### What you have to do
Quote the data below in full, minus the images.

## Start Data lines

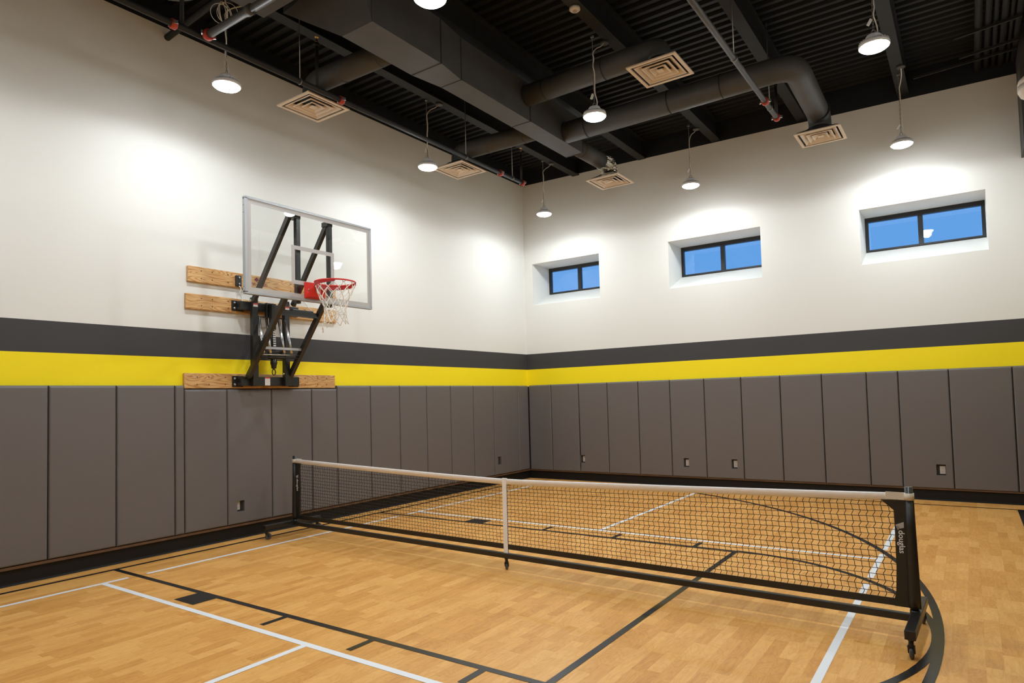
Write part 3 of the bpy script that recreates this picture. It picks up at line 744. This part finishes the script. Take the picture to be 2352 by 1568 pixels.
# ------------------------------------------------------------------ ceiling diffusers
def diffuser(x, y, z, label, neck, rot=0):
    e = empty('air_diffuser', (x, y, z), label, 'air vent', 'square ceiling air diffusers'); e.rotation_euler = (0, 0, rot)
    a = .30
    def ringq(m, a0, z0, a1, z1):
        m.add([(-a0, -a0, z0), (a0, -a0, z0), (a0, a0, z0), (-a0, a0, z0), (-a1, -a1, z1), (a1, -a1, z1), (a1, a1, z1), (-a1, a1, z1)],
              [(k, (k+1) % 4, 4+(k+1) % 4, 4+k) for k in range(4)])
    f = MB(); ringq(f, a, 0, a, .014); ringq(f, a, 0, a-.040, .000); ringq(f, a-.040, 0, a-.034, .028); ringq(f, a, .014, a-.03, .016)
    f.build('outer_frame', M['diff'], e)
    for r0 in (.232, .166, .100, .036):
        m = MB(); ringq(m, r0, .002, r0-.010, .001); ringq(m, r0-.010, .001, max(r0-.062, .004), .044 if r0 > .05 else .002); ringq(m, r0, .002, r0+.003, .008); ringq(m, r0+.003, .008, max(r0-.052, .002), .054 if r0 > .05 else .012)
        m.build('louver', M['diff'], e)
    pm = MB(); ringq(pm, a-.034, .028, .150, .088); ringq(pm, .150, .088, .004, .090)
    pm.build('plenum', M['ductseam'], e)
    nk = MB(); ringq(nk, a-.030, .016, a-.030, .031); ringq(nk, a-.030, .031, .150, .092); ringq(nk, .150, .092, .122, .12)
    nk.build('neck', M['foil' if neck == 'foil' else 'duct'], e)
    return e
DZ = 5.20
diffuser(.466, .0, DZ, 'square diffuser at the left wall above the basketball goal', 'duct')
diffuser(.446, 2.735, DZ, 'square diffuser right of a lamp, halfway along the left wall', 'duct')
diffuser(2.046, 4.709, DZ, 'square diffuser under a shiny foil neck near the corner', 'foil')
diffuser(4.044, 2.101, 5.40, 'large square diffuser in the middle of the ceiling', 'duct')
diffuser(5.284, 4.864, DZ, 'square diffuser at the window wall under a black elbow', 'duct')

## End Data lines

### Task answer
Write part 3 of the bpy script that recreates this picture. It picks up at line 744. This part finishes the script. Take the picture to be 2352 by 1568 pixels.
# ------------------------------------------------------------------ ceiling diffusers
def diffuser(x, y, z, label, neck, rot=0):
    e = empty('air_diffuser', (x, y, z), label, 'air vent', 'square ceiling air diffusers'); e.rotation_euler = (0, 0, rot)
    a = .30
    def ringq(m, a0, z0, a1, z1):
        m.add([(-a0, -a0, z0), (a0, -a0, z0), (a0, a0, z0), (-a0, a0, z0), (-a1, -a1, z1), (a1, -a1, z1), (a1, a1, z1), (-a1, a1, z1)],
              [(k, (k+1) % 4, 4+(k+1) % 4, 4+k) for k in range(4)])
    f = MB(); ringq(f, a, 0, a, .014); ringq(f, a, 0, a-.040, .000); ringq(f, a-.040, 0, a-.034, .028); ringq(f, a, .014, a-.03, .016)
    f.build('outer_frame', M['diff'], e)
    for r0 in (.232, .166, .100, .036):
        m = MB(); ringq(m, r0, .002, r0-.010, .001); ringq(m, r0-.010, .001, max(r0-.062, .004), .044 if r0 > .05 else .002); ringq(m, r0, .002, r0+.003, .008); ringq(m, r0+.003, .008, max(r0-.052, .002), .054 if r0 > .05 else .012)
        m.build('louver', M['diff'], e)
    pm = MB(); ringq(pm, a-.034, .028, .150, .088); ringq(pm, .150, .088, .004, .090)
    pm.build('plenum', M['ductseam'], e)
    nk = MB(); ringq(nk, a-.030, .016, a-.030, .031); ringq(nk, a-.030, .031, .150, .092); ringq(nk, .150, .092, .122, .12)
    nk.build('neck', M['foil' if neck == 'foil' else 'duct'], e)
    return e
DZ = 5.20
diffuser(.466, .0, DZ, 'square diffuser at the left wall above the basketball goal', 'duct')
diffuser(.446, 2.735, DZ, 'square diffuser right of a lamp, halfway along the left wall', 'duct')
diffuser(2.046, 4.709, DZ, 'square diffuser under a shiny foil neck near the corner', 'foil')
diffuser(4.044, 2.101, 5.40, 'large square diffuser in the middle of the ceiling', 'duct')
diffuser(5.284, 4.864, DZ, 'square diffuser at the window wall under a black elbow', 'duct')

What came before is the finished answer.